Edith is not the only character haunted by her past; the same is true for Lucille to some degree, but it applies especially to Thomas. Despite how they appear to some of their American companions, the Sharpes are plagued by a dire financial crisis. If they cannot extract the clay from their plot of land, they will have no source of revenue and can only leech off the remnants of their family’s wealth, which is precious little. The house is a potent symbol of this very self-cannibalization. Not only is it being swallowed up by the earth below, but there is an enormous opening in the roof, from which the elements pour into Allerdale Hall. Lucille and Thomas have all but surrendered to this entropic situation, as if waiting to be erased from this life and carried to another. This is a remarkably affecting aspect of the film, one that comes close to what we feel in some of our worst dreams where something dire seems to be happening but no one approaches it with any urgency. Everyone, the dreamer included, is reduced to passivity, with it being unclear whether anyone really wants to act or if they are so weighed down by helplessness that they cannot bear to contemplate their present situation. Exhausted by failure, but doomed to repeat his efforts endlessly, Thomas has become little more than his demonic machine devoted to a singular, pointless purpose. As one would expect of del Toro, whose filmography is defined by the collapse of the barrier between human and non-human, the ghosts of Crimson Peak are not all immaterial.
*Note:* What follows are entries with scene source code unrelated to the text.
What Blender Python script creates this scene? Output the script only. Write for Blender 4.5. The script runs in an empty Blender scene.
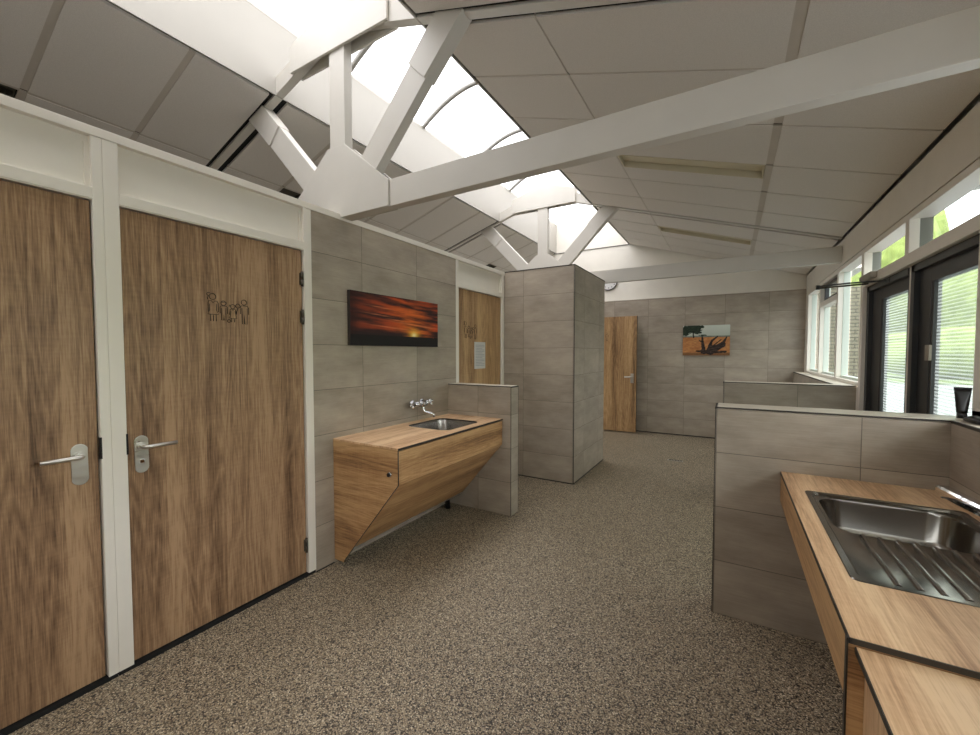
import bpy, bmesh, math, random
from math import sin, cos, pi, sqrt
from mathutils import Vector, Matrix
random.seed(7)
sc = bpy.context.scene
COL = sc.collection

# ------------------------------------------------------------------ helpers
def lin(r, g, b):
    f = lambda c: (c/255/12.92 if c/255 <= .04045 else ((c/255+.055)/1.055)**2.4)
    return (f(r), f(g), f(b), 1.0)

ORG = {}            # world origin of each object (no rotations are used)

class G:
    """collects solid shapes in world coordinates; one bmesh per part"""
    def __init__(s):
        s.bm = bmesh.new()
    def face(s, vs, mi=0):
        try:
            f = s.bm.faces.new(vs); f.material_index = mi; return f
        except ValueError:
            return None
    def box(s, x0, x1, y0, y1, z0, z1, bev=0, mi=0):
        x0, x1 = min(x0, x1), max(x0, x1); y0, y1 = min(y0, y1), max(y0, y1); z0, z1 = min(z0, z1), max(z0, z1)
        v = [s.bm.verts.new((x, y, z)) for x in (x0, x1) for y in (y0, y1) for z in (z0, z1)]
        q = [(0,1,3,2),(4,6,7,5),(0,4,5,1),(2,3,7,6),(0,2,6,4),(1,5,7,3)]
        fs = [s.face([v[i] for i in f], mi) for f in q]
        if bev:
            es = list({e for f in fs for e in f.edges})
            bmesh.ops.bevel(s.bm, geom=es, offset=bev, segments=2, affect='EDGES', profile=.6)
        return s
    def prism(s, pts, axis, a0, a1, mi=0, bev=0):
        """extrude polygon along axis; pts are the other two coordinates in x,y,z order"""
        def mk(p, a):
            return {'x': (a, p[0], p[1]), 'y': (p[0], a, p[1]), 'z': (p[0], p[1], a)}[axis]
        A = [s.bm.verts.new(mk(p, a0)) for p in pts]; B = [s.bm.verts.new(mk(p, a1)) for p in pts]
        n = len(pts)
        fs = [s.face(A[::-1], mi), s.face(B, mi)]
        for i in range(n):
            fs.append(s.face([A[i], A[(i+1) % n], B[(i+1) % n], B[i]], mi))
        fs = [f for f in fs if f]
        bmesh.ops.recalc_face_normals(s.bm, faces=fs)
        if bev:
            es = list({e for f in fs for e in f.edges})
            bmesh.ops.bevel(s.bm, geom=es, offset=bev, segments=2, affect='EDGES', profile=.6)
        return s
    def hexa(s, P, mi=0):
        """8 points: bottom 4 (ccw) then top 4"""
        v = [s.bm.verts.new(p) for p in P]
        fs = [s.face([v[i] for i in f], mi) for f in [(3,2,1,0),(4,5,6,7),(0,1,5,4),(1,2,6,5),(2,3,7,6),(3,0,4,7)]]
        bmesh.ops.recalc_face_normals(s.bm, faces=[f for f in fs if f])
        return s
    def tube(s, pts, r, n=12, closed=False, cap=True, mi=0):
        pts = [Vector(p) for p in pts]; N = len(pts)
        rs = r if isinstance(r, (list, tuple)) else [r]*N
        rings = []; ref = None
        for i, p in enumerate(pts):
            if closed:
                t = (pts[(i+1) % N]-pts[i-1])
            else:
                t = pts[min(i+1, N-1)]-pts[max(i-1, 0)]
            t.normalize()
            if ref is None:
                ref = Vector((0, 0, 1)) if abs(t.z) < .9 else Vector((1, 0, 0))
            a = t.cross(ref)
            if a.length < 1e-6: a = t.cross(Vector((0, 1, 0)))
            a.normalize(); b = a.cross(t).normalized(); ref = b if abs(t.dot(b)) < .99 else ref
            rings.append([s.bm.verts.new(p + a*(rs[i]*cos(2*pi*k/n)) + b*(rs[i]*sin(2*pi*k/n))) for k in range(n)])
        for i in range(N if closed else N-1):
            A, B = rings[i], rings[(i+1) % N]
            for k in range(n):
                f = s.face([A[k], A[(k+1) % n], B[(k+1) % n], B[k]], mi)
                if f: f.smooth = True
        if cap and not closed:
            s.face(rings[0][::-1], mi); s.face(rings[-1], mi)
        return s
    def loft(s, loops, close_last=True, close_first=False, smooth=False, mi=0):
        R = [[s.bm.verts.new(p) for p in L] for L in loops]
        n = len(R[0])
        for A, B in zip(R, R[1:]):
            for k in range(n):
                f = s.face([A[k], A[(k+1) % n], B[(k+1) % n], B[k]], mi)
                if f: f.smooth = smooth
        if close_last: s.face(R[-1], mi)
        if close_first: s.face(R[0][::-1], mi)
        return s

def rrect(x0, x1, y0, y1, z, r, n=6):
    out = []
    for cx, cy, a0 in ((x1-r, y1-r, 0), (x0+r, y1-r, pi/2), (x0+r, y0+r, pi), (x1-r, y0+r, 1.5*pi)):
        for k in range(n+1):
            a = a0+k*pi/2/n
            out.append((cx+r*cos(a), cy+r*sin(a), z))
    return out

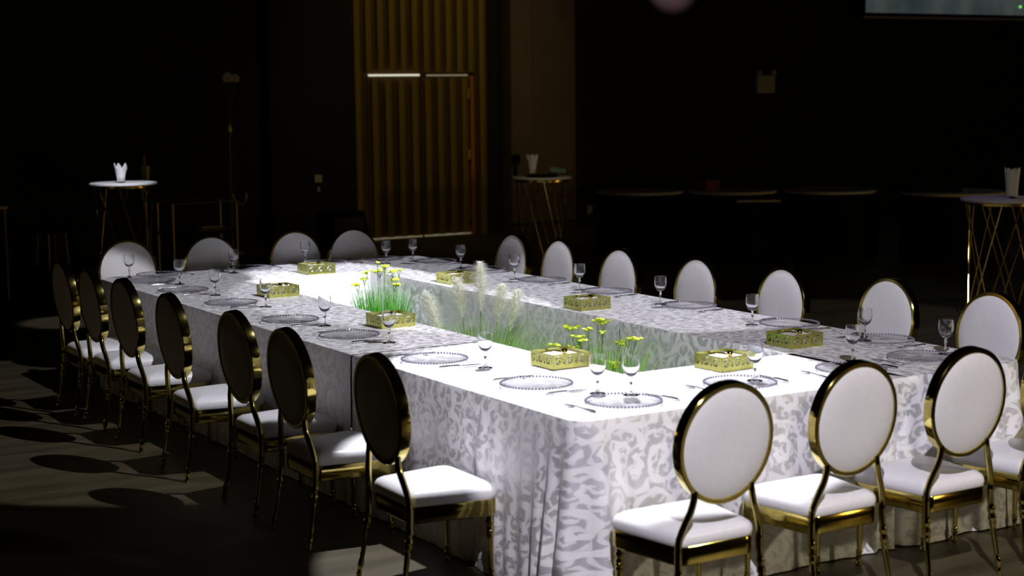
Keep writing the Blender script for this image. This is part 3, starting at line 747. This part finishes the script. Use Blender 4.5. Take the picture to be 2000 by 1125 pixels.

There is a moment in the middle of the film where Thomas shows Edith his workshop, where he tinkers with toys. Edith is delighted by her husband’s ingenuity, and Thomas explains that he began making toys for Lucille when they were children to make the bitter days in Allerdale Hall more bearable. One gets the impression that Thomas is attempting to broach a bigger conversation about his and Lucille’s time together in their family home, but he is also reluctant to tell the whole story. There is a gentleness and menace to this brief interaction that is emblematic of del Toro’s approach to this gothic story. The horrors that animate the characters are always just below the surface of what they say and how they interact. As Crimson Peak progresses, and as Edith grows increasingly suspicious of her surroundings, more and more of this horror — this history, this clay, this blood — comes out. The eldritch machinery of del Toro’s film hisses and shakes, waiting for the mechanic familiar with these rhythms, who understands them not as a sign of deficiency or breakdown but the product of intricate design.